:: GOAL ::
Write each line of the material exactly as given, from the top through the line that contains "COL = sc.collection", and omit all pictures.
---------- SUPPLIED DATA
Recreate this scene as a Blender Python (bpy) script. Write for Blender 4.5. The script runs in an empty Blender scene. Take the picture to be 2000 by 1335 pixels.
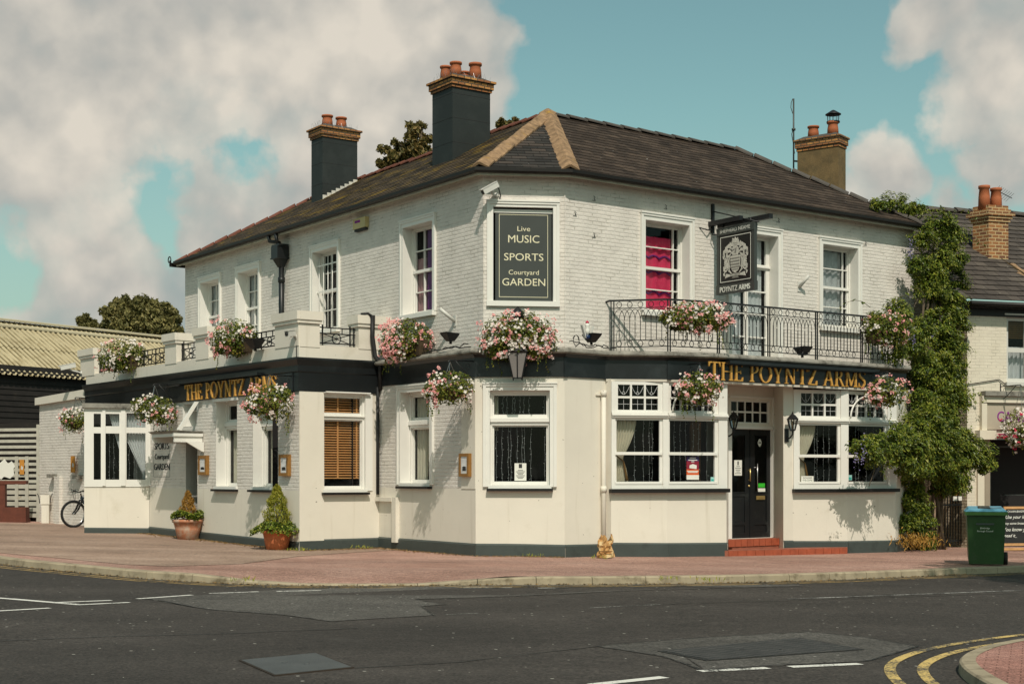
import bpy, math, random
from mathutils import Vector, Matrix
R = math.radians
sc = bpy.context.scene
COL = sc.collection

# ------------------------------------------------------------------ camera
FPX, HOR, EYE = 2800.0, 925.0, 1.55          # focal length in photo pixels, horizon row, eye height
cam_d = bpy.data.cameras.new("camera"); cam = bpy.data.objects.new("camera", cam_d); COL.objects.link(cam)
cam.location = (0, 0, EYE); cam.rotation_euler = (R(90), 0, 0)
cam_d.sensor_width = 36; cam_d.lens = FPX / 2000 * 36
cam_d.shift_y = (HOR - 667.5) / 2000
cam_d.clip_end = 3000
sc.camera = cam

# ------------------------------------------------------------------ sun, sky, exposure
SUN_AZ, SUN_EL = 8.0, 49.0                  # degrees to the right of straight behind the camera; elevation
sd = bpy.data.lights.new("sun", 'SUN'); so = bpy.data.objects.new("sun", sd); COL.objects.link(so)
sd.energy = 3.6; sd.angle = R(0.5); sd.color = (1.0, 0.915, 0.80)
sv = Vector((math.sin(R(SUN_AZ)) * math.cos(R(SUN_EL)), -math.cos(R(SUN_AZ)) * math.cos(R(SUN_EL)), math.sin(R(SUN_EL))))
so.rotation_euler = sv.to_track_quat('Z', 'Y').to_euler()
so.location = (0, -20, 40)
sc.view_settings.view_transform = 'Standard'; sc.view_settings.look = 'None'
sc.view_settings.exposure = 0.0; sc.view_settings.gamma = 1.0

W = bpy.data.worlds.new("World"); sc.world = W; W.use_nodes = True

class NT:
    """tiny node-tree writer"""
    def __init__(s, nt): s.nt = nt; s.n = nt.nodes; s.l = nt.links
    def add(s, t, **kw):
        nd = s.n.new(t)
        for k, v in kw.items():
            if k == 'inp':
                for i, x in v.items():
                    if hasattr(x, 'node'): s.l.new(x, nd.inputs[i])
                    else: nd.inputs[i].default_value = x
            else: setattr(nd, k, v)
        return nd
    def math(s, op, a, b=0.0, c=None, clamp=False):
        nd = s.add('ShaderNodeMath', operation=op, use_clamp=clamp)
        for i, x in enumerate((a, b, c)):
            if x is None: continue
            if hasattr(x, 'node'): s.l.new(x, nd.inputs[i])
            else: nd.inputs[i].default_value = x
        return nd.outputs[0]
    def vmath(s, op, a, b=None):
        nd = s.add('ShaderNodeVectorMath', operation=op)
        for i, x in enumerate((a, b)):
            if x is None: continue
            if hasattr(x, 'node'): s.l.new(x, nd.inputs[i])
            else: nd.inputs[i].default_value = x
        return nd
    def noise(s, vec, scale, detail=4, rough=0.55, out=0):
        return s.add('ShaderNodeTexNoise', inp={'Vector': vec, 'Scale': scale, 'Detail': detail, 'Roughness': rough}).outputs[out]
    def ramp(s, fac, stops, interp='LINEAR'):
        nd = s.add('ShaderNodeValToRGB'); cr = nd.color_ramp; cr.interpolation = interp
        while len(cr.elements) > 1: cr.elements.remove(cr.elements[-1])
        for i, (p, c) in enumerate(stops):
            e = cr.elements[0] if i == 0 else cr.elements.new(p)
            e.position = p; e.color = (c, c, c, 1) if isinstance(c, (int, float)) else (*c, 1)
        s.l.new(fac, nd.inputs[0]); return nd.outputs[0]
    def mix(s, fac, a, b, mode='MIX'):
        nd = s.add('ShaderNodeMix', data_type='RGBA', blend_type=mode)
        for i, x in ((0, fac), (6, a), (7, b)):
            if hasattr(x, 'node'): s.l.new(x, nd.inputs[i])
            elif isinstance(x, (int, float)): nd.inputs[i].default_value = x
            else: nd.inputs[i].default_value = (*x, 1)
        return nd.outputs[2]

def sky():
    t = NT(W.node_tree); t.n.clear()
    S = 0.10
    st = t.add('ShaderNodeTexSky', sky_type='NISHITA', sun_disc=False, sun_elevation=R(SUN_EL), sun_rotation=R(180 - SUN_AZ),
               air_density=1.0, dust_density=1.2, ozone_density=1.0)
    blue = t.mix(1.0, st.outputs[0], (1.06, 1.29, 0.89), 'MULTIPLY')
    d = t.add('ShaderNodeTexCoord').outputs['Generated']
    zz = t.add('ShaderNodeSeparateXYZ', inp={0: d}).outputs[2]
    blue = t.mix(t.ramp(zz, [(0.0, .7), (0.10, .45), (0.24, 0)]), blue, (3.1, 3.75, 3.75))      # the blue pales towards the horizon
    def pd(px, py): return Vector(((px - 1000) / FPX, 1, (HOR - py) / FPX)).normalized()
    wn = t.noise(d, 9.0, 3, 0.5, 1)
    wv = t.vmath('SCALE', t.vmath('SUBTRACT', wn, (0.5, 0.5, 0.5)).outputs[0]); wv.inputs[3].default_value = 0.07
    dw = t.vmath('ADD', d, wv.outputs[0]).outputs[0]
    blobs = [(110, 130, 330, .62), (420, 40, 330, .55), (740, 60, 340, .62), (60, 320, 240, .45), (900, 120, 190, .6), (330, 190, 240, .42), (690, 250, 180, .5), (560, 230, 160, .35),
             (1850, 50, 130, .5), (1940, 130, 150, .5), (1990, 300, 140, .4), (1740, 330, 95, .55), (1700, 400, 120, .35), (1860, 400, 120, .3),
             (430, 440, 240, .40), (640, 400, 260, .55), (120, 500, 230, .30), (300, 590, 220, .34), (760, 250, 120, .5), (40, 650, 200, .32),
             (430, 320, 120, -.26), (270, 400, 170, -.24), (520, 340, 100, -.20), (30, 500, 150, -.25), (420, 200, 120, -.10), (120, 440, 120, -.15),
             (1330, 150, 330, -.55), (1450, 350, 260, -.4), (1150, 260, 170, -.4), (1200, 30, 200, -.45)]
    acc = None; holes = None
    for (px, py, r, w) in blobs:
        dist = t.vmath('DISTANCE', dw, tuple(pd(px, py))).outputs['Value']
        f = t.add('ShaderNodeMapRange', interpolation_type='SMOOTHSTEP', inp={0: dist, 1: r / FPX * 1.25, 2: r / FPX * 0.1, 3: 0.0, 4: w}).outputs[0]
        if w > 0: acc = f if acc is None else t.math('MAXIMUM', acc, f)
        else: holes = f if holes is None else t.math('MINIMUM', holes, f)
    ws = t.vmath('SCALE', wv.outputs[0]); ws.inputs[3].default_value = 0.28
    dn = t.vmath('ADD', d, ws.outputs[0]).outputs[0]
    def billow(vec, scale, detail=2.0):      # rounded heaps
        v = t.add('ShaderNodeTexVoronoi', feature='F1', normalize=True, inp={'Vector': vec, 'Scale': scale, 'Detail': detail, 'Roughness': 0.5, 'Lacunarity': 2.3})
        return v.outputs['Distance']
    def up(x, z): return t.vmath('ADD', dn, (x, 0.0, z)).outputs[0]
    big = t.math('MULTIPLY', t.math('SUBTRACT', t.noise(dn, 6.0, 6, 0.55), 0.5), 0.95)
    bil = billow(dn, 13.0)
    acc = t.math('ADD', t.math('ADD', acc, holes), t.math('ADD', big, 0.12))
    det = t.noise(dn, 24, 8, 0.6)
    dens = t.math('ADD', t.math('ADD', acc, t.math('MULTIPLY', t.math('SUBTRACT', det, 0.5), 0.34)), t.math('MULTIPLY', t.math('SUBTRACT', 0.36, bil), 0.9))
    mask = t.ramp(dens, [(0.25, 0), (0.31, 0.38), (0.38, 0.84), (0.58, 1)])
    g1 = t.math('SUBTRACT', billow(up(.010, .024), 13.0), bil)
    g2 = t.math('SUBTRACT', t.noise(dn, 12, 5, 0.55), t.noise(up(.010, .024), 12, 5, 0.55))
    lit = t.math('ADD', t.math('ADD', t.math('MULTIPLY', g1, 1.5), t.math('MULTIPLY', g2, 1.1)), t.math('ADD', t.math('MULTIPLY', t.noise(dn, 5, 3), 1.5), -0.22), clamp=True)
    k = 1 / S
    shade = t.ramp(lit, [(0.04, (0.345 * k, 0.385 * k, 0.375 * k)), (0.40, (0.49 * k, 0.48 * k, 0.44 * k)), (0.85, (0.72 * k, 0.665 * k, 0.575 * k))])
    colr = t.mix(mask, blue, shade)
    bg = t.add('ShaderNodeBackground', inp={'Color': colr, 'Strength': S})
    t.l.new(bg.outputs[0], t.add('ShaderNodeOutputWorld').inputs[0])
sky()

# ------------------------------------------------------------------ materials
MATS = {}
def newmat(name):
    m = bpy.data.materials.new(name); m.use_nodes = True; t = NT(m.node_tree); t.n.clear()
    out = t.add('ShaderNodeOutputMaterial'); p = t.add('ShaderNodeBsdfPrincipled')
    t.l.new(p.outputs[0], out.inputs[0]); MATS[name] = m
    return m, t, p
def M(name, col, rough=0.6, var=0.12, vs=2.0, bump=0.0, bs=30.0, metal=0.0, spec=0.4, dirt=None, dirt_s=1.5, dirt_lo=0.55, dirt_hi=0.75, streak=None):
    """plain painted / stone / metal surface with blotchy variation, optional second (dirt) colour and fine bump"""
    m, t, p = newmat(name)
    co = t.add('ShaderNodeTexCoord').outputs['Object']
    n = t.noise(co, vs, 6, 0.6)
    c = t.mix(1.0, col, t.ramp(n, [(0.25, 1 - var), (0.75, 1 + var)]), 'MULTIPLY')
    if dirt is not None:
        dn = t.noise(co, dirt_s, 7, 0.65)
        c = t.mix(t.ramp(dn, [(dirt_lo, 0), (dirt_hi, 1)]), c, dirt)
    if streak is not None:      # thin runs of rain dirt, and the odd chip
        sm = t.add('ShaderNodeMapping', inp={0: co, 3: (4.5, 4.5, .3)}).outputs[0]
        c = t.mix(t.ramp(t.noise(sm, 1.3, 5, .6), [(.58, 0), (.80, .4)]), c, streak)
        c = t.mix(t.ramp(t.noise(co, 11, 3, .5), [(.745, 0), (.76, .9)]), c, (.12, .10, .08))
    t.l.new(c, p.inputs['Base Color'])
    p.inputs['Roughness'].default_value = rough; p.inputs['Metallic'].default_value = metal
    p.inputs['Specular IOR Level'].default_value = spec
    if bump:
        b = t.add('ShaderNodeBump', inp={'Strength': bump, 'Distance': 0.01, 'Height': t.noise(co, bs, 5, 0.6)})
        t.l.new(b.outputs[0], p.inputs['Normal'])
    return m
def Mbrick(name, c1, c2, mort, bw=0.225, bh=0.075, mw=0.012, bump=0.6, rough=0.75, dirt=None, dlo=.6, dhi=.8, paint=False, dist=0.012):
    """brickwork on UV laid out in metres"""
    m, t, p = newmat(name)
    uv = t.add('ShaderNodeUVMap').outputs[0]
    w = t.noise(uv, 7.0, 3, 0.5, 1)
    w2 = t.vmath('SCALE', t.vmath('SUBTRACT', w, (0.5, 0.5, 0.5)).outputs[0]); w2.inputs[3].default_value = 0.016
    v = t.vmath('ADD', uv, w2.outputs[0]).outputs[0]
    br = t.add('ShaderNodeTexBrick', inp={'Vector': v, 'Color1': (*c1, 1), 'Color2': (*c2, 1), 'Mortar': (*mort, 1), 'Scale': 1.0,
                                          'Mortar Size': mw, 'Mortar Smooth': 0.35 if paint else 0.1, 'Brick Width': bw, 'Row Height': bh, 'Bias': 0.0})
    n = t.noise(uv, 2.2, 6, 0.6)
    c = t.mix(1.0, br.outputs[0], t.ramp(n, [(0.25, 0.88), (0.75, 1.08)]), 'MULTIPLY')
    if paint:      # open joints where the paint has cracked, and odd chips
        br2 = t.add('ShaderNodeTexBrick', inp={'Vector': v, 'Scale': 1.0, 'Mortar Size': mw * .35, 'Mortar Smooth': 0.2, 'Brick Width': bw, 'Row Height': bh})
        c = t.mix(t.math('MULTIPLY', br2.outputs[1], t.ramp(t.noise(uv, 3.2, 5, 0.65), [(.50, 0), (.62, .75)])), c, (.20, .175, .13))
        c = t.mix(t.ramp(t.noise(uv, 13, 3, .5), [(.735, 0), (.75, .85)]), c, (.17, .145, .11))
    if dirt is not None:
        c = t.mix(t.ramp(t.noise(uv, 1.7, 8, 0.7), [(dlo, 0), (dhi, 0.8)]), c, dirt)
    t.l.new(c, p.inputs['Base Color']); p.inputs['Roughness'].default_value = rough
    h = t.math('ADD', t.math('MULTIPLY', br.outputs[1], -1.0), t.math('MULTIPLY', t.noise(uv, 28, 5, 0.65), 0.9))
    hb = t.math('ADD', h, t.math('MULTIPLY', t.noise(uv, 9, 3, 0.5), 0.8))
    b = t.add('ShaderNodeBump', inp={'Strength': bump, 'Distance': dist, 'Height': hb})
    t.l.new(b.outputs[0], p.inputs['Normal'])
    return m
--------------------
:: FINAL ANSWER ::
Recreate this scene as a Blender Python (bpy) script. Write for Blender 4.5. The script runs in an empty Blender scene. Take the picture to be 2000 by 1335 pixels.
import bpy, math, random
from mathutils import Vector, Matrix
R = math.radians
sc = bpy.context.scene
COL = sc.collection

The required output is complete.